* **DO THIS**: Reproduce the entire listing word for word.

── DATA SHOWN ──

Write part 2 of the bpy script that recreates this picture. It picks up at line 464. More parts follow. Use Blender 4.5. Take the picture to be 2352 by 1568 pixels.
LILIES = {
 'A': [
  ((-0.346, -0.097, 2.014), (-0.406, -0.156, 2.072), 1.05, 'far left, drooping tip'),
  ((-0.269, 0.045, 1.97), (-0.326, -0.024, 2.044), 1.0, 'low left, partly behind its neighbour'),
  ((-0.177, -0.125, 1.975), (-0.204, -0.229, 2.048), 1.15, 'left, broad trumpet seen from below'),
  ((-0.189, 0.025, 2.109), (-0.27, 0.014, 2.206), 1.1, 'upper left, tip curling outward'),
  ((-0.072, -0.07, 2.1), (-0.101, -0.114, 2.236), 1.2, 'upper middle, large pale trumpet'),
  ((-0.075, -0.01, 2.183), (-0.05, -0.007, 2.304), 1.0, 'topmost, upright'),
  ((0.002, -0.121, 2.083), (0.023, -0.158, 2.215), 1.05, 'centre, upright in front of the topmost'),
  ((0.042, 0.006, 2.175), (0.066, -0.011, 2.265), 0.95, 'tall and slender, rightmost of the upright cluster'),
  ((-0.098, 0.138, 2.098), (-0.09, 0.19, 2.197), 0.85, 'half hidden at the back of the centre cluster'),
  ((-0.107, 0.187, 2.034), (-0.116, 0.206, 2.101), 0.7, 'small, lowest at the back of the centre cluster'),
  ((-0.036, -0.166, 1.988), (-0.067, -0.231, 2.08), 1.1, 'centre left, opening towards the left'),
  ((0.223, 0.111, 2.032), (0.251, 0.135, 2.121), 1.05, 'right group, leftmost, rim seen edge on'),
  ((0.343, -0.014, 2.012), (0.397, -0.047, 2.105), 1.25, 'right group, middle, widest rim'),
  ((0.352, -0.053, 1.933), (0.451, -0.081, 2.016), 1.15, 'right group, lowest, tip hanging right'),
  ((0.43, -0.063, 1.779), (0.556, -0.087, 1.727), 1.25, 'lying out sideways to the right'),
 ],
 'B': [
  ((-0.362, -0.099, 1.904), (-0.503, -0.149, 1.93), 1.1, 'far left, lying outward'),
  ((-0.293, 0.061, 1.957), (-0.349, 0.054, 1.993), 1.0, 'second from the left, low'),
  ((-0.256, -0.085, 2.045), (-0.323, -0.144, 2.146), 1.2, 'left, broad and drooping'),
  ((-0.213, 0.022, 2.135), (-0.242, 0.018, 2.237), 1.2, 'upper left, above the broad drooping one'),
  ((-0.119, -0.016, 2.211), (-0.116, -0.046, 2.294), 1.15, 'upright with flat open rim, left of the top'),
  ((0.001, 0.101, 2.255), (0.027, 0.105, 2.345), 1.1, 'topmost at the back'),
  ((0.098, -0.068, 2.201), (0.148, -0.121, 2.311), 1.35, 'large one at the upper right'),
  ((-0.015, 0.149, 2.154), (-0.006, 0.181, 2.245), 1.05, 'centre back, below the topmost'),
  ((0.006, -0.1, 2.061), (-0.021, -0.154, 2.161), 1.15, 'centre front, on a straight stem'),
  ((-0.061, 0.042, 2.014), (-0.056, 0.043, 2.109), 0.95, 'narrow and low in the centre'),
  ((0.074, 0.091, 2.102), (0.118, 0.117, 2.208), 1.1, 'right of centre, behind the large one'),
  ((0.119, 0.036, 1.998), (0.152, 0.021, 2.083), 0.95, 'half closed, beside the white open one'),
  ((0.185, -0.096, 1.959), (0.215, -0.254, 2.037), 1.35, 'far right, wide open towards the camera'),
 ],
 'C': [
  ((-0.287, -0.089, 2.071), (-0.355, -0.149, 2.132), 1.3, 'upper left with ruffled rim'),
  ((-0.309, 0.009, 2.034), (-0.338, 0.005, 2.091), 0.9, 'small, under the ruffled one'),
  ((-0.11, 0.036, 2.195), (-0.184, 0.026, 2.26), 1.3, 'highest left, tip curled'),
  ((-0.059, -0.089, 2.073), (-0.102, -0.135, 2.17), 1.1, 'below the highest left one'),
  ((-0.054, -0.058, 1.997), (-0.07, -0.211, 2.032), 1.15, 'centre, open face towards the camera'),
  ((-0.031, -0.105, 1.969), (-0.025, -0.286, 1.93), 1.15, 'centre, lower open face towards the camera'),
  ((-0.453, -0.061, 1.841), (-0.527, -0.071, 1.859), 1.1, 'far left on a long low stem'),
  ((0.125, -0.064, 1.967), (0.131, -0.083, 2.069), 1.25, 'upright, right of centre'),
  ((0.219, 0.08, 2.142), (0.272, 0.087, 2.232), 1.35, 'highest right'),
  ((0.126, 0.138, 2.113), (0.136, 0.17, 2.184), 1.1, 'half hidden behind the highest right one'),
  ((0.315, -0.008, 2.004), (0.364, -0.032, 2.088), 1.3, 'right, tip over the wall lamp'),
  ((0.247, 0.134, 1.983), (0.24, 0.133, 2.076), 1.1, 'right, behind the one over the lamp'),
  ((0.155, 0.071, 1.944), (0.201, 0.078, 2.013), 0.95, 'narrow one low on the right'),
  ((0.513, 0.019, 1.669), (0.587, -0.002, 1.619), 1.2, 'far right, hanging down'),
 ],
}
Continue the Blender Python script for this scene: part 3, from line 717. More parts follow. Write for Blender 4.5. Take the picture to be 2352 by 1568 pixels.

───

* **COMPLETE RESPONSE**:
Write part 2 of the bpy script that recreates this picture. It picks up at line 464. More parts follow. Use Blender 4.5. Take the picture to be 2352 by 1568 pixels.
LILIES = {
 'A': [
  ((-0.346, -0.097, 2.014), (-0.406, -0.156, 2.072), 1.05, 'far left, drooping tip'),
  ((-0.269, 0.045, 1.97), (-0.326, -0.024, 2.044), 1.0, 'low left, partly behind its neighbour'),
  ((-0.177, -0.125, 1.975), (-0.204, -0.229, 2.048), 1.15, 'left, broad trumpet seen from below'),
  ((-0.189, 0.025, 2.109), (-0.27, 0.014, 2.206), 1.1, 'upper left, tip curling outward'),
  ((-0.072, -0.07, 2.1), (-0.101, -0.114, 2.236), 1.2, 'upper middle, large pale trumpet'),
  ((-0.075, -0.01, 2.183), (-0.05, -0.007, 2.304), 1.0, 'topmost, upright'),
  ((0.002, -0.121, 2.083), (0.023, -0.158, 2.215), 1.05, 'centre, upright in front of the topmost'),
  ((0.042, 0.006, 2.175), (0.066, -0.011, 2.265), 0.95, 'tall and slender, rightmost of the upright cluster'),
  ((-0.098, 0.138, 2.098), (-0.09, 0.19, 2.197), 0.85, 'half hidden at the back of the centre cluster'),
  ((-0.107, 0.187, 2.034), (-0.116, 0.206, 2.101), 0.7, 'small, lowest at the back of the centre cluster'),
  ((-0.036, -0.166, 1.988), (-0.067, -0.231, 2.08), 1.1, 'centre left, opening towards the left'),
  ((0.223, 0.111, 2.032), (0.251, 0.135, 2.121), 1.05, 'right group, leftmost, rim seen edge on'),
  ((0.343, -0.014, 2.012), (0.397, -0.047, 2.105), 1.25, 'right group, middle, widest rim'),
  ((0.352, -0.053, 1.933), (0.451, -0.081, 2.016), 1.15, 'right group, lowest, tip hanging right'),
  ((0.43, -0.063, 1.779), (0.556, -0.087, 1.727), 1.25, 'lying out sideways to the right'),
 ],
 'B': [
  ((-0.362, -0.099, 1.904), (-0.503, -0.149, 1.93), 1.1, 'far left, lying outward'),
  ((-0.293, 0.061, 1.957), (-0.349, 0.054, 1.993), 1.0, 'second from the left, low'),
  ((-0.256, -0.085, 2.045), (-0.323, -0.144, 2.146), 1.2, 'left, broad and drooping'),
  ((-0.213, 0.022, 2.135), (-0.242, 0.018, 2.237), 1.2, 'upper left, above the broad drooping one'),
  ((-0.119, -0.016, 2.211), (-0.116, -0.046, 2.294), 1.15, 'upright with flat open rim, left of the top'),
  ((0.001, 0.101, 2.255), (0.027, 0.105, 2.345), 1.1, 'topmost at the back'),
  ((0.098, -0.068, 2.201), (0.148, -0.121, 2.311), 1.35, 'large one at the upper right'),
  ((-0.015, 0.149, 2.154), (-0.006, 0.181, 2.245), 1.05, 'centre back, below the topmost'),
  ((0.006, -0.1, 2.061), (-0.021, -0.154, 2.161), 1.15, 'centre front, on a straight stem'),
  ((-0.061, 0.042, 2.014), (-0.056, 0.043, 2.109), 0.95, 'narrow and low in the centre'),
  ((0.074, 0.091, 2.102), (0.118, 0.117, 2.208), 1.1, 'right of centre, behind the large one'),
  ((0.119, 0.036, 1.998), (0.152, 0.021, 2.083), 0.95, 'half closed, beside the white open one'),
  ((0.185, -0.096, 1.959), (0.215, -0.254, 2.037), 1.35, 'far right, wide open towards the camera'),
 ],
 'C': [
  ((-0.287, -0.089, 2.071), (-0.355, -0.149, 2.132), 1.3, 'upper left with ruffled rim'),
  ((-0.309, 0.009, 2.034), (-0.338, 0.005, 2.091), 0.9, 'small, under the ruffled one'),
  ((-0.11, 0.036, 2.195), (-0.184, 0.026, 2.26), 1.3, 'highest left, tip curled'),
  ((-0.059, -0.089, 2.073), (-0.102, -0.135, 2.17), 1.1, 'below the highest left one'),
  ((-0.054, -0.058, 1.997), (-0.07, -0.211, 2.032), 1.15, 'centre, open face towards the camera'),
  ((-0.031, -0.105, 1.969), (-0.025, -0.286, 1.93), 1.15, 'centre, lower open face towards the camera'),
  ((-0.453, -0.061, 1.841), (-0.527, -0.071, 1.859), 1.1, 'far left on a long low stem'),
  ((0.125, -0.064, 1.967), (0.131, -0.083, 2.069), 1.25, 'upright, right of centre'),
  ((0.219, 0.08, 2.142), (0.272, 0.087, 2.232), 1.35, 'highest right'),
  ((0.126, 0.138, 2.113), (0.136, 0.17, 2.184), 1.1, 'half hidden behind the highest right one'),
  ((0.315, -0.008, 2.004), (0.364, -0.032, 2.088), 1.3, 'right, tip over the wall lamp'),
  ((0.247, 0.134, 1.983), (0.24, 0.133, 2.076), 1.1, 'right, behind the one over the lamp'),
  ((0.155, 0.071, 1.944), (0.201, 0.078, 2.013), 0.95, 'narrow one low on the right'),
  ((0.513, 0.019, 1.669), (0.587, -0.002, 1.619), 1.2, 'far right, hanging down'),
 ],
}
Continue the Blender Python script for this scene: part 3, from line 717. More parts follow. Write for Blender 4.5. Take the picture to be 2352 by 1568 pixels.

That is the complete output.